Warriors aren't *designed* to scale

#0 - March 7, 2010, 1:20 a.m.
Blizzard Post
Most abilities use a tiny % of AP with static damage added.

Thunder Clap
TC deals 12% of AP + static damage. The T7 set (iLevel 200/normal) had 351 strength on it. T10 277/heroic has 744. With Vitality, that's about 417 strength -> 834 attack power. That amounts to 100 extra damage on Thunder Claps. Yes, adding 417 strength adds only 100 more damage every six seconds. About 17 dps per mob. Napkin math on threat modifiers = only ~60 extra threat per second from upgrading from T7-T10.

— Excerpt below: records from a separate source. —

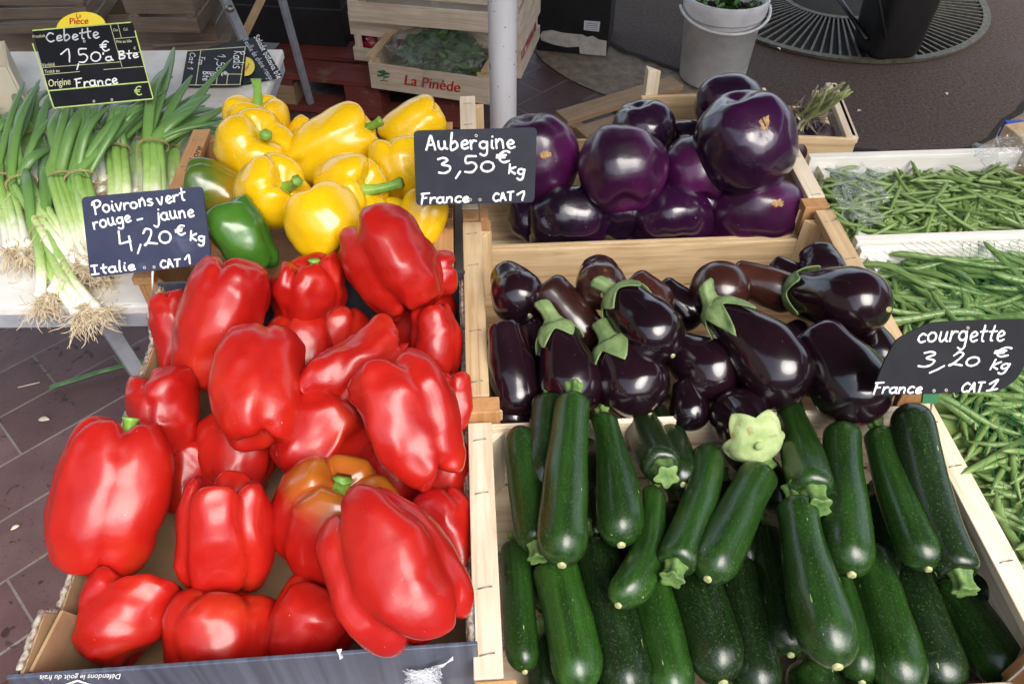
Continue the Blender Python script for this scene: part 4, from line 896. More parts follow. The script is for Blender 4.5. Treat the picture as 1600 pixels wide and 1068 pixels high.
class Board:
    """a flat board in the place, given by its outline in photo points, one point of it and its tilt"""
    def __init__(s, p0, lean, turn=0):
        s.p0 = p0; l, t = math.radians(lean), math.radians(turn); s.n = Vector((math.sin(t) * math.cos(l), -math.cos(t) * math.cos(l), math.sin(l)))
    def at(s, px, py, lift=0): return on_plane(px, py, s.p0, s.n) + s.n * lift
    def frame_(s):
        z = s.n; x = Vector((1, 0, 0)); return mat4(frame(z, x), s.p0)
    def make(s, name, outline, m, th=.0022, rc=5):
        pts = []; n = len(outline)
        for i, p in enumerate(outline):
            p, a, b = Vector(p), Vector(outline[i - 1]), Vector(outline[(i + 1) % n]); r = min(rc, (a - p).length * .4, (b - p).length * .4)
            q0, q1 = p + (a - p).normalized() * r, p + (b - p).normalized() * r
            for k in range(5):
                t = k / 4; pts.append(q0 * (1 - t) ** 2 + p * 2 * t * (1 - t) + q1 * t * t)
        s.M = s.frame_(); s.I = s.M.inverted(); n = len(pts)
        f3 = [s.I @ s.at(p.x, p.y) for p in pts]; b3 = [p - Vector((0, 0, th)) for p in f3]
        mb = MB().poly(f3 + b3, [tuple(range(n))[::-1], tuple(range(n, 2 * n))] + [(i, (i + 1) % n, n + (i + 1) % n, n + i) for i in range(n)])
        s.o = mb.build(name, m, M=s.M, smooth=False); bm = bmesh.new(); bm.from_mesh(s.o.data); bmesh.ops.recalc_face_normals(bm, faces=bm.faces); bm.to_mesh(s.o.data); bm.free()
        return s.o
    def strokes(s, lines, width, m, name='lettering', lift=.0004):
        mb = MB(); zz = 0
        for st in lines:
            pts = []
            for q in st:
                if not pts or (q - pts[-1]).length > .25: pts.append(q)
            if len(pts) < 2: pts.append(pts[0] + Vector((.3, .2, 0)))
            zz = (zz + 1) % 5
            P3 = [s.I @ s.at(q.x, q.y, lift + zz * .00004) for q in pts]
            k = depth(s.p0) / FPX; r = width * k / 2; d0, d1 = (P3[0] - P3[1]).normalized() * r * .6, (P3[-1] - P3[-2]).normalized() * r * .6
            P3 = [P3[0] + d0] + P3 + [P3[-1] + d1]; n = len(P3)
            mb.tube(P3, [r * .55] + [r * (1 + .10 * math.sin(i * .9 + zz)) for i in range(1, n - 1)] + [r * .5], 6, flat=.16, up=(0, 0, 1))
        return mb.build(name, m, s.o)
    def text(s, txt, p, size, m, ang=0, sx=1, bold=0, name='lettering', lift=.0006, shear=0, flip=False, align='LEFT'):
        c = bpy.data.curves.new('print', 'FONT'); c.body = txt; c.size = 1; c.resolution_u = 4; c.shear = shear; c.align_x = align
        o = bpy.data.objects.new('print', c); COL.objects.link(o); dg = bpy.context.evaluated_depsgraph_get()
        me = o.evaluated_get(dg).to_mesh(); V = [v.co.copy() for v in me.vertices]; Fc = [tuple(f.vertices) for f in me.polygons]; o.evaluated_get(dg).to_mesh_clear(); bpy.data.objects.remove(o)
        ca, sa = math.cos(math.radians(ang)), math.sin(math.radians(ang)); out = []
        nV = len(V)
        if bold: V = V + [v + Vector((bold * 1.6, bold * .5, 0)) for v in V]; Fc = Fc + [tuple(i + nV for i in f) for f in Fc]
        for iv, v in enumerate(V):
            if iv == nV: lift += .00004
            x, y = v.x * size * sx, v.y * size; X, Y = x * ca - y * sa, x * sa + y * ca
            out.append(s.I @ s.at(p[0] + X, p[1] - Y, lift))
        return MB().poly(out, Fc).build(name, m, s.o, smooth=False)
    def lines(s, segs, width, m, name='printed_lines', lift=.0003):
        mb = MB()
        for i, (a, b) in enumerate(segs):
            a, b = Vector((*a, 0)), Vector((*b, 0)); n_ = Vector((-(b - a).y, (b - a).x, 0)).normalized() * width / 2; l = lift + .00003 * (i % 6)
            mb.poly([s.I @ s.at(q.x, q.y, l) for q in (a - n_, b - n_, b + n_, a + n_)], [(3, 2, 1, 0)])
        return mb.build(name, m, s.o, smooth=False)
    def rings(s, cs, r, m, name='eyelet'):
        for cx, cy in cs:
            s.strokes([[Vector((cx + r * math.cos(a), cy + r * math.sin(a), 0)) for a in (i * .63 for i in range(11))]], 1.3, m, name)
    def spike(s, p, q, m=None, name='spike'):
        a = s.I @ s.at(*p, -.004); MB().tube([a, s.I @ q], .0011, 6).build(name, m or MT['steel'], s.o)
CH, CF_ = MT['chalk'], MT['chalk_faint']
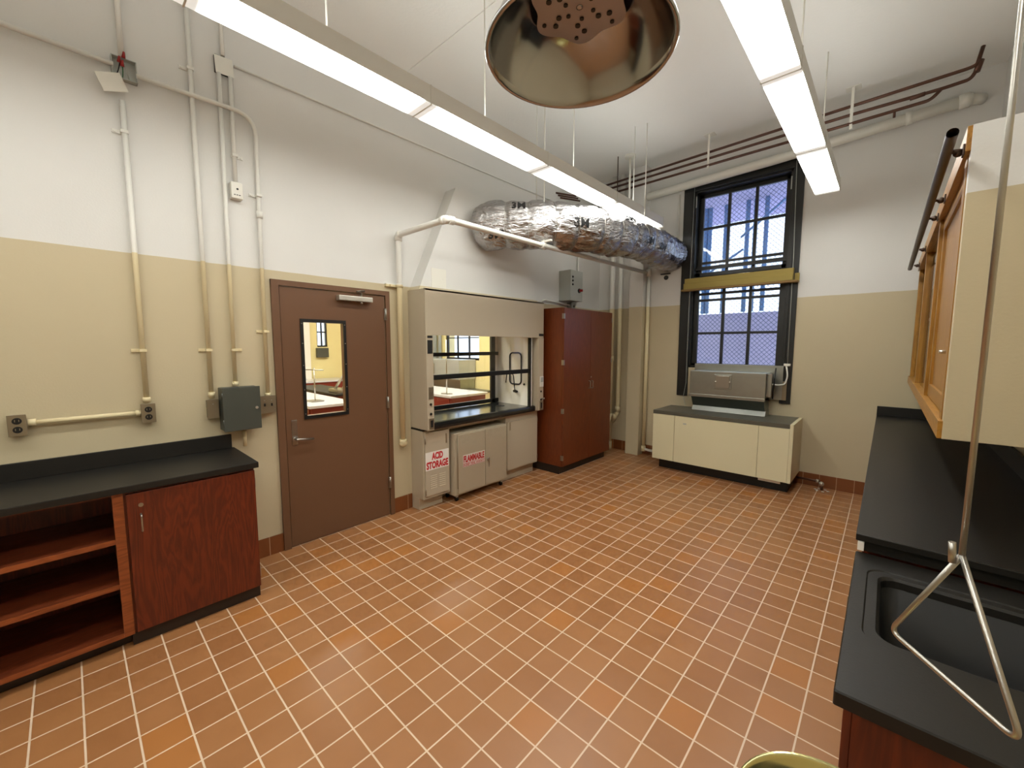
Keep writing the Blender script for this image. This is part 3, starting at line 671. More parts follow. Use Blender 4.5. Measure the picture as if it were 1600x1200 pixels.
single('hood_apron', MB().box(.10, CX + .002, 2.648, 3.497, .798, .822, .002), M_hood, 'narrow beige rail above the flammables cabinet under the hood edge', 'rail')
single('access_panel', MB().box(.165, .170, 2.475, 2.655, 2.235, 2.425, .001).cyl((.170, 2.62, 2.33), (.173, 2.62, 2.33), .008, 10), M_white, 'small square white access panel on the sloping chase above the hood', 'panel')

# ------------------------------------------------------------ tall cabinet
TY0, TY1, TX = 4.205, 5.405, .535
t = thing('tall_cabinet', 'tall brown wooden storage cabinet with two doors beside the fume hood', 'cabinet', (.27, 4.8, 0))
part('carcass', MB().box(.004, TX - .02, TY0, TY1, .105, 2.137, .002), M_tallwood, t)
part('toe_kick', MB().box(.02, .478, TY0 + .004, TY1 - .05, 0, .105), M_toe, t)
TM = 4.83
for a, b_, s in ((TY0 + .002, TM - .002, 1), (TM + .002, TY1 - .002, -1)):
    dd = part('cabinet_door', MB().box(TX - .018, TX + .002, a, b_, .108, 2.135, .002), M_tallwood, t)
    hy = TM - .035 if s == 1 else TM + .035
    part('handle', MB().tube(bend([(TX + .002, hy, 1.185), (TX + .03, hy, 1.185), (TX + .03, hy, 1.085), (TX + .002, hy, 1.085)], .012), .005, 8), M_steel, dd)
    if s == -1: part('lock', MB().cyl((TX + .002, TM + .025, 1.235), (TX + .006, TM + .025, 1.235), .010, 14), M_steel, dd)
    for zz in (.22, .83, 1.45, 2.03):
        yy = TY0 if s == 1 else TY1
        part('hinge', MB().box(TX - .03, TX + .006, yy - .004, yy + .016 * s + (.0), zz - .032, zz + .032, .001) if s == 1 else MB().box(TX - .03, TX + .006, yy - .016, yy + .004, zz - .032, zz + .032, .001), M_steel, t)

# ------------------------------------------------------------ starter box above the tall cabinet
t = thing('motor_starter_box', 'light grey control box with three black buttons and a red switch above the tall cabinet', 'control box', (.1, 4.9, 2.3))
part('box_body', MB().box(0.0, .20, 4.82, 5.125, 2.300, 2.72, .004), M_ltgrey, t)
for z in (2.625, 2.572, 2.520): part('button', MB().cyl((.20, 4.868, z), (.212, 4.868, z), .013, 14), M_black, t)
k = part('rotary_base', MB().cyl((.20, 5.03, 2.445), (.215, 5.03, 2.445), .032, 20), M_black, t)
part('rotary_handle', MB().box(.215, .262, 5.018, 5.042, 2.428, 2.462, .005), M_redhandle, k)
t = thing('wall_outlet', 'small steel outlet box below the grey control box', 'outlet', (.05, 5.1, 2.2))
part('box_body', MB().box(0.0, .09, 5.02, 5.11, 2.185, 2.288, .003), M_galv, t); part('receptacle', MB().cyl((.09, 5.07, 2.235), (.093, 5.07, 2.235), .017, 16), M_black, t)
conduit([(.03, 5.11, 2.235), (.03, 5.24, 2.235), (.03, 5.26, 2.5), (.03, 5.26, 3.0)], .012, 'white conduit curving up from the steel outlet box behind the white pipe', rad=.09)
conduit([(.045, 4.30, 2.205), (.045, 4.42, 2.285), (.045, 5.02, 2.25)], .012, 'white conduit above the hood running into the steel outlet box', rad=.06)

# ------------------------------------------------------------ pipes on and near the far wall
def pipe(name, segs, r, m, label, cat='pipe', fit=(), clamps=(), group=None, rad=.04):
    t = thing(name, label, cat, segs[0], group)
    part('tube', MB().tube(bend(segs, rad), r, 16), m, t)
    for a, b, rr in fit: part('coupling', MB().cyl(a, b, rr, 18), m, t)
    return t
t = pipe('riser_pipe', [(.27, 5.87, .03), (.27, 5.87, HT)], .040, M_pipe, 'painted riser pipe nearest the tall cabinet in the corner', fit=[((.27, 5.87, .0), (.27, 5.87, .12), .047), ((.27, 5.87, .40), (.27, 5.87, .58), .048), ((.27, 5.87, 1.42), (.27, 5.87, 1.50), .046)])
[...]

I know that isn't all of the strength on all of the items that have been upgraded in that time, but it's a good way to show how poorly it scales. Even if you somehow got 5000 str for an extra 10,000 attack power, your TC's would still only gain 1200 damage (which amounts to an extra 200 per second). Is anyone impressed by those #'s?

Devastate
Of a 5k crit, 2.2k is from the static added damage. That means big numbers but nearly non-existent scaling given the mandatory fast weapons. PVP implications here, though, so understandable.

Shield Slam
Caps off. You get to a certain point and that's about all you're gonna get. Again, because of PVP.

Revenge
20% of AP + static damage going by existing numbers. Not sure how patch will modify the scaling amount. Using the AP #'s from the TC example, the 277 T10 Warrior would have an extra 167 damage on his Revenge compared to the 200 T7 Warrior, making it another ability which mostly deals a set amount of damage with little scaling with a CD further limiting the actual DPS gain.

Cleave
The static added amount accounts for 20-25% of the damage of a Prot Warrior's Cleaves.

Shockwave
The only Warrior ability that scales well (75% of AP) comes with a 20 second cooldown.

Solution:
I have no idea how Cata will change scaling (very little, judging by how delightfully pleased GC is with the class), but adding scaling from defensive stats would be great. AttT helps with that, but some direct dipping would help for Prot's dismal damage without any PVP implications.

For TC, reduce the threat modifier to 1.5x (down from 1.85x) and remove the static damage added, but make it 20% of AP + 1% of armor value. A Warrior with 5k AP and 32,000 armor would be dealing 1000+320 damage. A Warrior with 3k AP and 25,000 armor would only be dealing 600+250 damage. Modest scaling without overpowered threat.

It makes sense that a Warrior with extra heavy armor would have a little extra oomph on a Thunder Clap. And it still leaves them considerably behind other classes, an apparent mandate when discussing these things.

Oh, and if it deals physical damage, why oh why does it use the spell crit modifier (+50% damage instead of +100%)?
#26 - March 8, 2010, 4:11 a.m.
Blizzard Post
Q u o t e:
Oh, and if it deals physical damage, why oh why does it use the spell crit modifier (+50% damage instead of +100%)?


If Tclap used the physical hit table, it would get dodged and parried.
#121 - March 9, 2010, 5:54 p.m.
Blizzard Post
Q u o t e:
This is pretty confusing, Ghostcrawler. Shockwave can't be dodged or parried but still crits for 200% (220% with Impale) like any other physical attack. I can't be sure, but looking at my logs it appears that Shockwave has the crit rate I'd expect from an attack that benefits from raid buffs improving melee crit% (e.g. it's got my roughly ~8% base crit, plus 5% from LotP/Rampage, plus 3% from ToW/etc).

So in short, Shockwave appears to be everything I'd expect Thunderclap to be. It benefits from melee crit instead of spell crit, it gets 200% melee-style crits, and it deals physical damage.


Shockwave is technically a ranged attack, like a hunter shot. This means it's treated like an attack (and not a spell) for purposes of what you want but can't be dodged or parried. (I believe ranged attacks can be blocked, but I can't honestly remember off the top of my head.) The Shockwave treatment might be the right way to go for Thunder Clap. Thunder Clap is currently a spell that hits for physical damage and can't be dispelled. The distinction among spell, melee and ranged attack (or persistent auras like Consecrate) is a largely technical one that doesn't always encompass unusual abilities well.
#142 - March 9, 2010, 7:26 p.m.
Blizzard Post
I think we're likely to make Thunder Clap a ranged attack (like Shockwave) for 3.3.3. This will let it get 200% crits among other things.

Standard no promises, in case there ends up being a problem with that implementation.